YOUR GOAL: Return exactly, and only, the lines from the one holding "Build this scene" through the one holding "rng = random.Random(7)", both included; the pictures stay out.
##### MATERIAL SHOWN
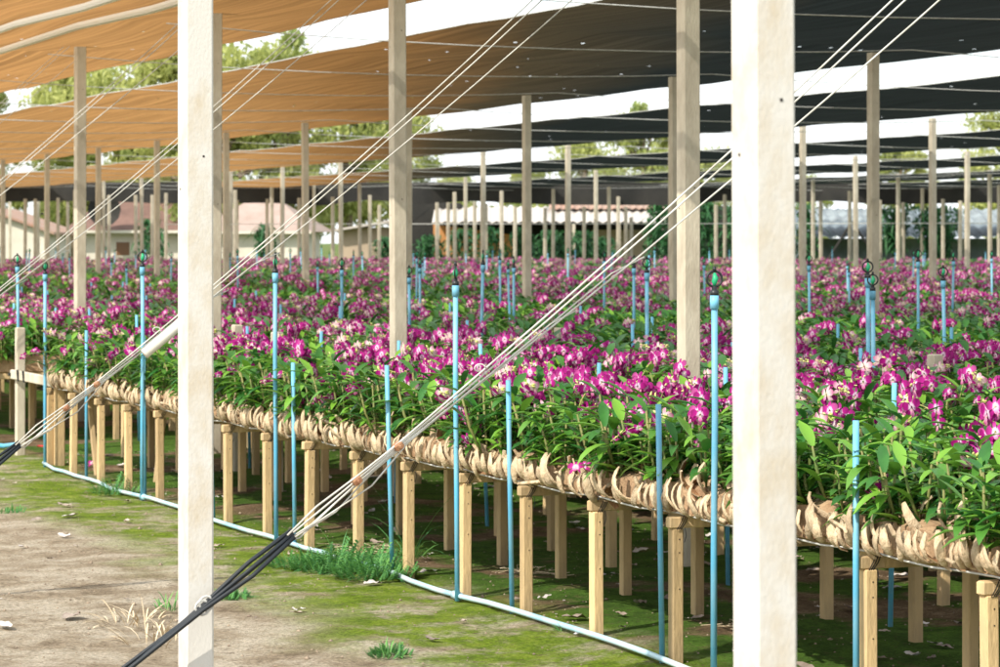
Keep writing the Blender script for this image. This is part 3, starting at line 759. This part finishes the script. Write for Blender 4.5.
# the other plants: too many to count, one object with instanced plants
protoC = bpy.data.collections.new('orchid_prototypes')
def proto(nm, fi, nsp, seed):
    rs = random.Random(seed); b = MB(); f, tips = fol[fi]
    b.merge(f, None, [0, 1])
    for q in range(nsp):
        s = spk[rs.randrange(9)]; tp = tips[rs.randrange(len(tips))] * .9
        b.merge(s, Matrix.Translation(tp) @ Matrix.Rotation(rs.uniform(-.5, .5), 4, 'Z') @ Matrix.Diagonal((1, 1, rs.uniform(.7, 1.2), 1)), [2, 3, 4, 5, 6])
    o = bpy.data.objects.new(nm, b.mesh(nm, ['leaf', 'cane'] + PM, True)); protoC.objects.link(o); return o
for i in range(4): proto('a_orchid_green_%d' % i, i, 0, i)
for i in range(8): proto('b_orchid_bloom_%d' % i, (i * 3) % 8, 1 + i % 3, 50 + i)
def field_points():
    V, rot, scl, idx = [], [], [], []
    beds = []
    ais = [6.07 + 1.757 * k for k in range(5)] + [13.1 + 1.72 * k for k in range(1, 6)] + [21.7 + 1.76 * k for k in range(1, 24)]
    for a in ais: beds.append((a + .27, a + 1.757 - .27))
    beds.append((4.66, 5.80))
    for (a, c) in beds:
        tt = 20.35 if a < 5 else 4
        first = a < 5
        while True:
            x, Z = frame_x((a + c) / 2, tt)
            if Z > 82 or (x < -60) : break
            step = .20 if Z < 34 else .27
            if x < 1060:
                npp = 6 if Z < 34 else 4
                for k in range(npp):
                    p = a + (c - a) * (k + .5) / npp + U(-.07, .07); t = tt + U(-.1, .1)
                    f = bloom(p, t) + (.06 if Z > 34 else 0.0)
                    V.append((p, t, .665 + U(-.02, .03))); rot.append((0, 0, U(-.8, .8))); s = U(.9, 1.18) * (1.0 if Z < 34 else 1.2)
                    scl.append(s); idx.append(4 + random.randrange(8) if rnd() < f else random.randrange(4))
            tt += step
    return V, rot, scl, idx
V, rot, scl, idx = field_points(); print('field plants', len(V))
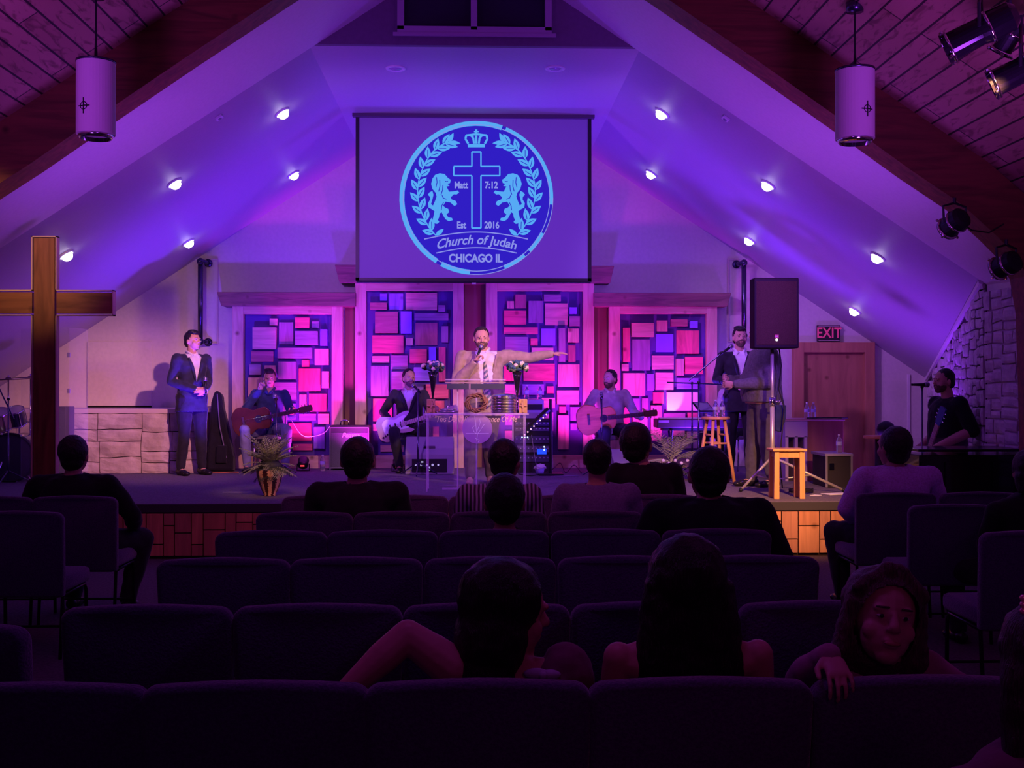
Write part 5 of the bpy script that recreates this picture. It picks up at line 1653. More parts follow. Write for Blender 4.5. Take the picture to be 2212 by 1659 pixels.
def vase_mat():
    m = bpy.data.materials.new('vase_pattern'); m.use_nodes = True
    nt = m.node_tree; N, L = nt.nodes.new, nt.links.new
    tc = N('ShaderNodeTexCoord'); sx_ = N('ShaderNodeSeparateXYZ'); L(tc.outputs['Object'], sx_.inputs[0])
    at_ = N('ShaderNodeMath'); at_.operation = 'ARCTAN2'; L(sx_.outputs['Y'], at_.inputs[0]); L(sx_.outputs['X'], at_.inputs[1])
    mu = N('ShaderNodeMath'); mu.operation = 'MULTIPLY'; mu.inputs[1].default_value = 8; L(at_.outputs[0], mu.inputs[0])
    si = N('ShaderNodeMath'); si.operation = 'SINE'; L(mu.outputs[0], si.inputs[0])
    vo = N('ShaderNodeTexVoronoi'); vo.inputs['Scale'].default_value = 60; L(tc.outputs['Object'], vo.inputs['Vector'])
    ad = N('ShaderNodeMath'); ad.operation = 'MULTIPLY_ADD'; ad.inputs[1].default_value = 1.6; ad.inputs[2].default_value = -.5; L(vo.outputs['Distance'], ad.inputs[0])
    a2 = N('ShaderNodeMath'); a2.operation = 'ADD'; L(ad.outputs[0], a2.inputs[0]); L(si.outputs[0], a2.inputs[1])
    cr = N('ShaderNodeValToRGB'); cr.color_ramp.elements[0].position = .15; cr.color_ramp.elements[1].position = .45
    cr.color_ramp.elements[0].color = (0.05, 0.012, 0.012, 1); cr.color_ramp.elements[1].color = (0.75, 0.40, 0.20, 1)
    L(a2.outputs[0], cr.inputs[0]); L(cr.outputs[0], nt.nodes['Principled BSDF'].inputs[0]); nt.nodes['Principled BSDF'].inputs['Roughness'].default_value = .35
    return m
pot.build('vase', vase_mat(), t, smooth=True)
MB().box((0, 0, .262), (.2, .2, .02), bev=.01).sph((0, 0, .30), (.12, .10, .07)).build('soil', dkfern, t, smooth=True)
m = MB(); fronds(m, (0, 0, .28), 20, .40, 3, (1.2, 1.5), wid=.034, droop=.22, bend=.3); fronds(m, (0, 0, .28), 26, .34, 4, (.85, 1.25), wid=.034, droop=.35, bend=.4); fronds(m, (0, 0, .28), 20, .27, 6, (.2, .8), wid=.030); m.build('foliage', fern, t)
m = MB(); fronds(m, (0, 0, .26), 12, .24, 5, (-.1, .7), wid=.035); m.build('dark_foliage', dkfern, t)
p = floor_pt(1450, 13.15)
t = thing('potted_fern', 'large fern with long pale fronds right of the man in the black jacket', 'plant', p)
MB().lathe([(.10, 0), (.13, .16), (.14, .18), (.12, .18), (.01, .16)]).build('pot', blackm, t, smooth=True)
m = MB(); fronds(m, (0, 0, .20), 12, .56, 13, (1.1, 1.45), wid=.07, droop=.3, bend=.35); fronds(m, (.02, 0, .2), 9, .56, 14, (.65, 1.0), side=(-.9, .4), wid=.085); fronds(m, (0, 0, .2), 6, .36, 16, (.3, .9), side=(2.2, 3.9), wid=.055); m.build('foliage', fern, t)
m = MB(); fronds(m, (0, 0, .16), 12, .26, 15, (-.1, .7), wid=.035); m.build('dark_foliage', dkfern, t)
m = MB()
for k in range(5): rose(m, V((-.12 + .07 * k, -.16, .24 - .03 * (k % 2))), .026, k)
m.build('white_blooms', whitec, t, smooth=True)

# stools
stw = mat('stool_wood', (0.72, 0.36, 0.15), 0.4, kind='woodz', scale=14, c2=(0.56, 0.26, 0.10), coat=.2)
p = floor_pt(1546, 12.75)
hs_ = at(1546, 900, 12.75).z - STAGE
t = thing('bar_stool', 'tall round topped wooden stool holding two water bottles', 'stool', p, .3)
MB().lathe([(.01, hs_ - .032), (.15, hs_ - .032), (.160, hs_ - .02), (.158, hs_ - .005), (.150, hs_), (.01, hs_)], n=32).build('seat', stw, t, smooth=False)
tops = []
for k in range(4):
    a_ = PI / 4 + k * PI / 2
    u_, l_ = V((math.cos(a_) * .10, math.sin(a_) * .10, hs_ - .03)), V((math.cos(a_) * .215, math.sin(a_) * .215, 0))
    tops.append((u_, l_))
    MB().cyl(l_, u_, .020, .019, 12).build('leg', stw, t, smooth=True)
for k in range(4):
    z = .20 + .10 * (k % 2)
    for zz in (z, z + .27):
        f = zz / hs_
        a1 = tops[k][1].lerp(tops[k][0], f); b1 = tops[(k + 1) % 4][1].lerp(tops[(k + 1) % 4][0], f)
        MB().cyl(a1, b1, .011, n=10).build('rung', stw, t, smooth=True)
bottle('clear water bottle at left on the tall wooden stool', V((p.x + .0, p.y, STAGE + hs_ + .001)), .19)
bottle('clear water bottle at right on the tall wooden stool', V((p.x + .075, p.y, STAGE + hs_ + .001)), .19)
Yq = 10.98
p = floor_pt(1699, Yq)
a, b = at(1662, 975, Yq - .13), at(1736, 975, Yq - .13)
hs_ = at(1699, 970, Yq - .13).z - STAGE
w_ = b.x - a.x
t = thing('short_stool', 'short square wooden stool at the front edge of the stage below the loudspeaker', 'stool', p, 0)
MB().box((0, 0, hs_ - .012), (w_, .26, .024), bev=.007).build('seat', stw, t)
for x in (-1, 1):
    for y in (-1, 1):
        m = MB().prism([(-.026 - .006 * x, 0), (.026 - .006 * x, 0), (.024, hs_ - .03), (-.024, hs_ - .03)], 'y', -.02, .02)
        m.move(Matrix.Translation((x * (w_ / 2 - .045), y * .09, 0)))
        for v in m.bm.verts: v.co.x += x * .010 * (1 - v.co.z / hs_)
        m.build('leg', stw, t, bev=.003)
for y in (-1, 1): MB().box((0, y * .09, hs_ - .055), (w_ - .09, .02, .06)).build('apron', stw, t)
for x in (-1, 1): MB().box((x * (w_ / 2 - .045), 0, hs_ - .055), (.02, .18, .06)).build('apron', stw, t)

# loudspeaker on tripod
Ysp = 11.5
a, b = at(1629, 752, Ysp), at(1726, 600, Ysp)
w_, h_ = b.x - a.x, b.z - a.z
sxc = (a.x + b.x) / 2
t = thing('loudspeaker', 'large dark loudspeaker raised on a tripod right of centre', 'speaker', (sxc, Ysp + .17, a.z))
m = MB().prism([(-w_ / 2, -.17), (w_ / 2, -.17), (w_ / 2 - .0, .02), (w_ / 2 - .09, .17), (-w_ / 2 + .09, .17), (-w_ / 2, .02)], 'z', 0, h_)
m.build('cabinet', mat('speaker_plastic', (0.022, 0.015, 0.014), 0.7, spec=.2), t, bev=.012)
def mesh_mat():
    m = mat('speaker_grille', (0.085, 0.050, 0.030), 0.85, 0, kind='n', scale=260, c2=(0.045, .026, .016), bump=.3, spec=.1); return m
MB().prism([(-w_ * .36, -.178), (w_ * .36, -.178), (w_ * .47, -.168), (-w_ * .47, -.168)], 'z', .035, h_ - .035).build('grille', mesh_mat(), t)
lx = at(1677, 735, Ysp).x - sxc; lz = at(1677, 727, Ysp).z - a.z
MB().box((lx, -.181, lz), (.042, .006, .036)).build('badge', mat('badge_red', (0.6, .12, .1), .4), t)
MB().box((lx, -.1845, lz + .002), (.026, .003, .008)).build('badge_mark', whitec, t)
MB().sph((lx, -.182, lz - .034), (.013, .006, .013), n=10).build('power_light', mat('led_white', (1, 1, 1), .3, emit=(1, 1, .95), estr=3), t)
base = floor_pt(1668, Ysp + .17)
t = thing('speaker_stand', 'metal tripod stand carrying the large loudspeaker', 'stand', base)
hz = a.z - STAGE
px_off = 0
gm = mat('stand_metal', (0.62, 0.58, 0.52), 0.35, .6)
MB().cyl((0, 0, hz * .50), (0, 0, hz), .018, n=12).build('upper_pole', gm, t, smooth=True)
MB().cyl((0, 0, .10), (0, 0, hz * .62), .024, n=12).build('lower_pole', gm, t, smooth=True)
MB().cyl((0, 0, hz * .60), (0, 0, hz * .66), .034, n=12).cyl((.02, 0, hz * .63), (.07, 0, hz * .63), .010, n=8).sph((.075, 0, hz * .63), .018, n=8).build('collar', chrome, t, smooth=True)
MB().cyl((0, 0, .30), (0, 0, .38), .034, n=12).build('leg_hub', blackm, t, smooth=True)
for px, Yl in ((1600, 11.62), (1822, 11.55), (1668, 11.95)):
    e_ = floor_pt(px, Yl) - base; e_.z = .022
    lg = MB().cyl((0, 0, .36), e_, .014, .014, 10).build('leg', gm, t, smooth=True)
    MB().sph(e_, .022, n=8).build('rubber_foot', blackm, lg, smooth=True)
    MB().cyl((0, 0, .12), V((0, 0, .36)).lerp(e_, .55), .008, n=8).build('brace', gm, t, smooth=True)
# cable and bag hanging by the loudspeaker pole
c = floor_pt(1690, 11.8, STAGE)
o = MB().tube([at(1683, 752, 11.78) - c, at(1688, 790, 11.8) - c, at(1682, 840, 11.82) - c, at(1694, 880, 11.8) - c, at(1690, 930, 11.8) - c, at(1684, 990, 11.78) - c, at(1690, 1058, 11.8) - c + V((0, 0, .02))], .007, 6).build('speaker_cable', mat('cable_black', (0.015, .012, .02), .5), loc=c, smooth=True)
tag(o, 'black cable hanging behind the loudspeaker pole', 'cable')
c = at(1682, 930, 11.9)
t = thing('hanging_bag', 'navy cloth bag hanging beside the loudspeaker pole', 'bag', c)
m = MB().prism([(-.04, .27), (.075, .27), (.07, .12), (.02, -.02), (-.04, 0)], 'y', -.03, .03); m.build('body', cloth('navy_bag', (0.03, .035, .13)), t, bev=.012)
MB().tube([(-.03, 0, .27), (.0, 0, .55), (.06, 0, .27)], .005, 5).build('strap', cloth('navy_bag', (0.03, .035, .13)), t)

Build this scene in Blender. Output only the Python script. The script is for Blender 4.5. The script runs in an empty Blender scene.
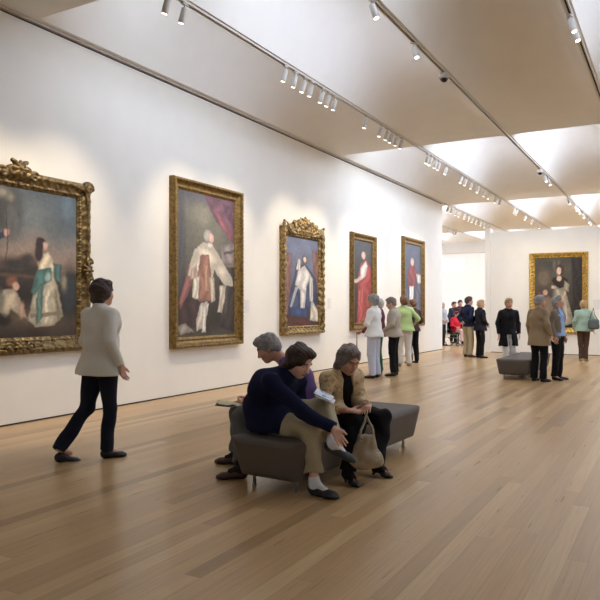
import bpy, math, random
import numpy as np
from mathutils import Vector
PI = math.pi
C = bpy.context.scene.collection
rng = random.Random(7)

# ------------------------------------------------------------------ materials
def lin(c):
    return tuple(((v/255)/12.92 if v/255 <= .04045 else ((v/255+.055)/1.055)**2.4) for v in c)
class NT:
    def __init__(s, name):
        s.m = bpy.data.materials.new(name); s.m.use_nodes = True
        s.t = s.m.node_tree; s.t.nodes.clear()
        s.out = s.n('ShaderNodeOutputMaterial')
    def n(s, typ, **kw):
        o = s.t.nodes.new(typ)
        for k, v in kw.items(): setattr(o, k, v)
        return o
    def l(s, a, b): s.t.links.new(a, b)
    def math(s, op, a, b=None, c=None):
        o = s.n('ShaderNodeMath', operation=op)
        for i, v in enumerate((a, b, c)):
            if v is None: continue
            if isinstance(v, (int, float)): o.inputs[i].default_value = v
            else: s.l(v, o.inputs[i])
        return o.outputs[0]
    def bsdf(s, rough=.6, metal=0, spec=.5, coat=0):
        b = s.n('ShaderNodeBsdfPrincipled')
        b.inputs['Roughness'].default_value = rough; b.inputs['Metallic'].default_value = metal
        b.inputs['Specular IOR Level'].default_value = spec; b.inputs['Coat Weight'].default_value = coat
        s.l(b.outputs[0], s.out.inputs[0]); s.b = b; return b
_mc = {}
def mat(name, col, rough=.7, metal=0, var=.08, scale=40, bump=0, spec=.4, coat=0, stretch=(1,1,1)):
    """plain procedural surface: colour with a fine noise variation and optional bump"""
    if name in _mc: return _mc[name]
    t = NT(name); b = t.bsdf(rough, metal, spec, coat)
    tc = t.n('ShaderNodeTexCoord'); mp = t.n('ShaderNodeMapping'); mp.inputs['Scale'].default_value = stretch
    t.l(tc.outputs['Object'], mp.inputs[0])
    nz = t.n('ShaderNodeTexNoise'); nz.inputs['Scale'].default_value = scale; nz.inputs['Detail'].default_value = 4
    t.l(mp.outputs[0], nz.inputs['Vector'])
    r = t.n('ShaderNodeValToRGB'); c = lin(col)
    r.color_ramp.elements[0].position = .3; r.color_ramp.elements[1].position = .7
    r.color_ramp.elements[0].color = (*[max(0, v*(1-var*1.5)) for v in c], 1)
    r.color_ramp.elements[1].color = (*[min(1, v*(1+var*1.5)) for v in c], 1)
    t.l(nz.outputs['Fac'], r.inputs[0]); t.l(r.outputs[0], b.inputs['Base Color'])
    if bump:
        bp = t.n('ShaderNodeBump'); bp.inputs['Strength'].default_value = bump; bp.inputs['Distance'].default_value = .004
        t.l(nz.outputs['Fac'], bp.inputs['Height']); t.l(bp.outputs[0], b.inputs['Normal'])
    _mc[name] = t.m; return t.m
def print_mat(name, c1, c2, scale=30, rough=.8, thr=.5, soft=.06):
    """printed fabric: two colours split by noise"""
    t = NT(name); b = t.bsdf(rough, 0, .3)
    tc = t.n('ShaderNodeTexCoord'); nz = t.n('ShaderNodeTexNoise'); nz.inputs['Scale'].default_value = scale; nz.inputs['Detail'].default_value = 3
    t.l(tc.outputs['Object'], nz.inputs['Vector'])
    r = t.n('ShaderNodeValToRGB'); r.color_ramp.elements[0].position = thr-soft; r.color_ramp.elements[1].position = thr+soft
    r.color_ramp.elements[0].color = (*lin(c1), 1); r.color_ramp.elements[1].color = (*lin(c2), 1)
    t.l(nz.outputs['Fac'], r.inputs[0]); t.l(r.outputs[0], b.inputs['Base Color']); return t.m
def emit(name, col, s):
    t = NT(name); e = t.n('ShaderNodeEmission'); e.inputs[0].default_value = (*lin(col), 1); e.inputs[1].default_value = s
    t.l(e.outputs[0], t.out.inputs[0]); return t.m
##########
CORRECT RESPONSE:
Build this scene in Blender. Output only the Python script. The script is for Blender 4.5. The script runs in an empty Blender scene.
import bpy, math, random
import numpy as np
from mathutils import Vector
PI = math.pi
C = bpy.context.scene.collection
rng = random.Random(7)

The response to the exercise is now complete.